Today Union County has two post offices—Blairsville and Suches. With all the modern means of transporting the mail, it is hard for us to imagine that in post office history since Coosa, the first, was founded in 1833, the year following Union’s founding, the county has had a total of sixty-four named post offices at fifty-nine sites throughout the county.

Oftentimes in pioneer days, the post office was in a store or in a home. And both the post office and the store could have been in a room of the post master’s home.
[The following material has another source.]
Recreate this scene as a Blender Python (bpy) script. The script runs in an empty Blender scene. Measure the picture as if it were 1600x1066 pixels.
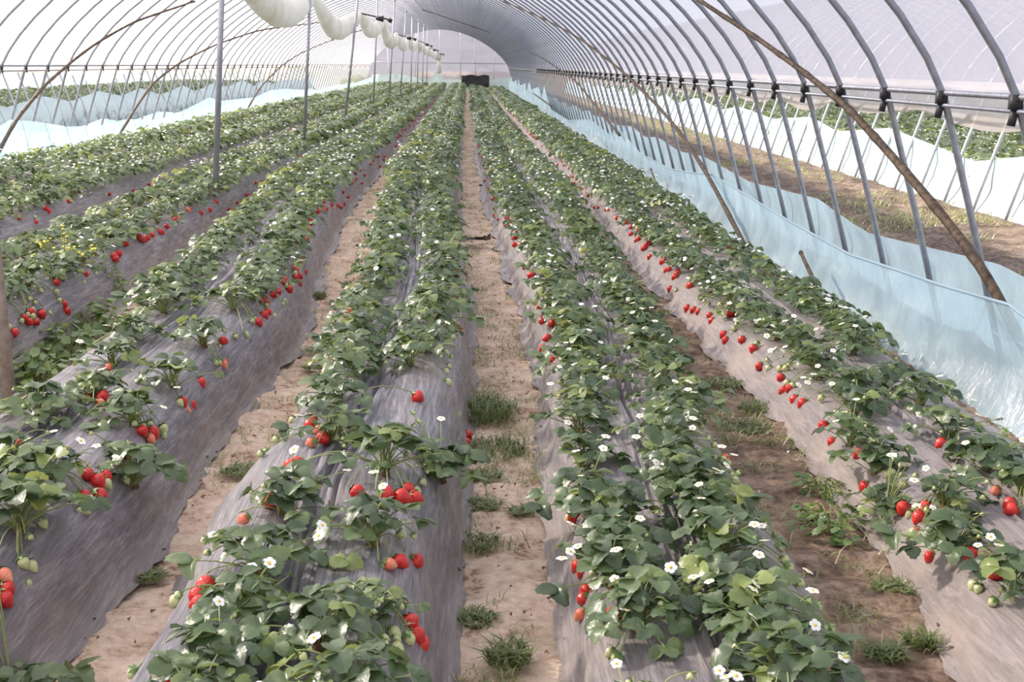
import bpy, math, random
import numpy as np
from mathutils import Matrix, Vector, Euler

random.seed(11)
rng = np.random.default_rng(7)
SC = bpy.context.scene
COL = SC.collection

# ------------------------------------------------------------------ camera
F, W, H = 2000.0, 1600, 1066
CH = 1.35
_roll = math.radians(0.9)
_d = np.array([(731 - W/2)/F, (H/2 - 101)/F, -1.0]); _d /= np.linalg.norm(_d)
_v = np.array([math.cos(_roll), -math.sin(_roll), 0.0])
_n = np.cross(_v, _d); _n /= np.linalg.norm(_n)
if _n[1] < 0: _n = -_n
RW = np.array([np.cross(_d, _n), _d, _n])          # camera axes -> world
CP = np.array([0.0, 0.0, CH])
cam = bpy.data.cameras.new('camera'); cam.sensor_width = 36; cam.lens = F/W*36
cam.clip_start = 0.05; cam.clip_end = 600
cam.dof.use_dof = True; cam.dof.focus_distance = 5.0; cam.dof.aperture_fstop = 18
co = bpy.data.objects.new('camera', cam); COL.objects.link(co)
m4 = Matrix([list(RW[i]) + [0] for i in range(3)] + [[0, 0, 0, 1]])
m4.translation = Vector(CP)
co.matrix_world = m4
SC.camera = co

# ------------------------------------------------------------------ light
SUN_DIR = Vector((-0.72, 0.42, 0.55)).normalized()      # towards the sun: low, from the left
world = bpy.data.worlds.new('sky'); SC.world = world; world.use_nodes = True
wn = world.node_tree.nodes; wl = world.node_tree.links; wn.clear()
wo = wn.new('ShaderNodeOutputWorld'); wb = wn.new('ShaderNodeBackground')
tc = wn.new('ShaderNodeTexCoord'); sx = wn.new('ShaderNodeSeparateXYZ'); cr = wn.new('ShaderNodeValToRGB')
cr.color_ramp.elements[0].position = 0.0; cr.color_ramp.elements[0].color = (0.96, 0.97, 1.0, 1)
cr.color_ramp.elements[1].position = 0.6; cr.color_ramp.elements[1].color = (0.80, 0.86, 1.0, 1)
wl.new(tc.outputs['Generated'], sx.inputs[0]); wl.new(sx.outputs[2], cr.inputs[0])
wl.new(cr.outputs[0], wb.inputs[0]); wl.new(wb.outputs[0], wo.inputs[0])
wb.inputs[1].default_value = 1.25
sl = bpy.data.lights.new('sun', 'SUN'); sl.energy = 13; sl.angle = math.radians(4); sl.color = (1.0, 0.90, 0.76)
so = bpy.data.objects.new('sun', sl); COL.objects.link(so)
so.rotation_euler = (SUN_DIR * -1).to_track_quat('-Z', 'Y').to_euler()
SC.view_settings.view_transform = 'Standard'; SC.view_settings.look = 'None'
SC.view_settings.gamma = 1; SC.view_settings.use_curve_mapping = False
SC.view_settings.exposure = 0.12
SC.cycles.max_bounces = 10; SC.cycles.transparent_max_bounces = 20
SC.cycles.diffuse_bounces = 4; SC.cycles.glossy_bounces = 2; SC.cycles.transmission_bounces = 5
SC.cycles.caustics_reflective = False; SC.cycles.caustics_refractive = False
SC.cycles.sample_clamp_indirect = 6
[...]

Several post offices operated in Canada District. The first, according to record, was named Gaddistown to honor early settlers there, a family named Gaddis. The application was approved June 15, 1848 with John D. Cavender as first post master. Mail came to the new post office from Dahlonega. Gaddistown operated for a total of 107 years under the same name but moving to locations within a mile-square area of the first post office. Several men and women were in charge of the post office for its more than a century of operation: John D. Cavender, Newton K. Williams, A. H. Pitner, Lewis W. Gilreath, Squire E. Jones, John C. Cavender, Essie Brookshire, :Lottie Cavender, Arthur Grizzle, Lottie Cavender (second time), Mrs. Alma M. McDougald. The Warren McDougald’s rock dwelling house was the last location of Gaddistown postoffice.

Quebec post office was named as a complement to the name Canada for the district. Quebec was established August 31, 1881 with Eli P. McGee as first postmaster. The next postmaster at Quebec was Grant Woody. He operated the post office in his Service Spring Hotel at Miller Gap. The hotel, more like a boarding house, was the mountain vacation location of wealthy planters from the south. There in the basement of the hotel was a bar dispensing mountain moonshine and also an ingenious water trough reputedly carrying mineral springs water good for health. Later when all signs of the hotel were removed, the new owners of the land found the mineral water gum log water trough containing old iron implements over which the “mineral water” had passed, probably to give the water its “mineral” or iron content. Following hotel owner Grant Woody’s term as postmaster, two more men served at Quebec as postmasters: John Holloway and William E. Burnett. On April 30, 1907, Quebec post office was closed and the mail routed through the Suches station. Quebec had operated almost twenty-six years.

A wholesale grocer of Dahlonega, Georgia had a good idea for increasing his business and making products not grown on the farms of Canada District more available to citizens. John Cannon, Wholesaler, had a line of groceries, dry goods and hardware. It was very likely that John Cannon helped Eli McGee set up the Gaddistown post office and establish a store there. Bill Davis had opened a store and John Cannon persuaded him that he should send application to open a post office in his store. Suches opened March 6, 1886. Suches was the name of an Indian chieftain who once lived in the valley near the Bill Davis store site. Interestingly enough, John Cannon himself was first postmaster listed with the US Post Office Department. It is very likely that the store owner, Bill Davis, did the postal work. On July 20, 1887, Bill Davis was officially made the postmaster. During its one-hundred twenty-one years of operation, a long list of postmasters have served. The office moved several times. The Lunsford Store owners operated the post office.

The present location near the intersection of Highways 180 and 60 has a stately brick building near the Woody Gap School. Rural routes operate from Suches to take the mail to families living in the valleys once ruled over by Indian Chief Suches.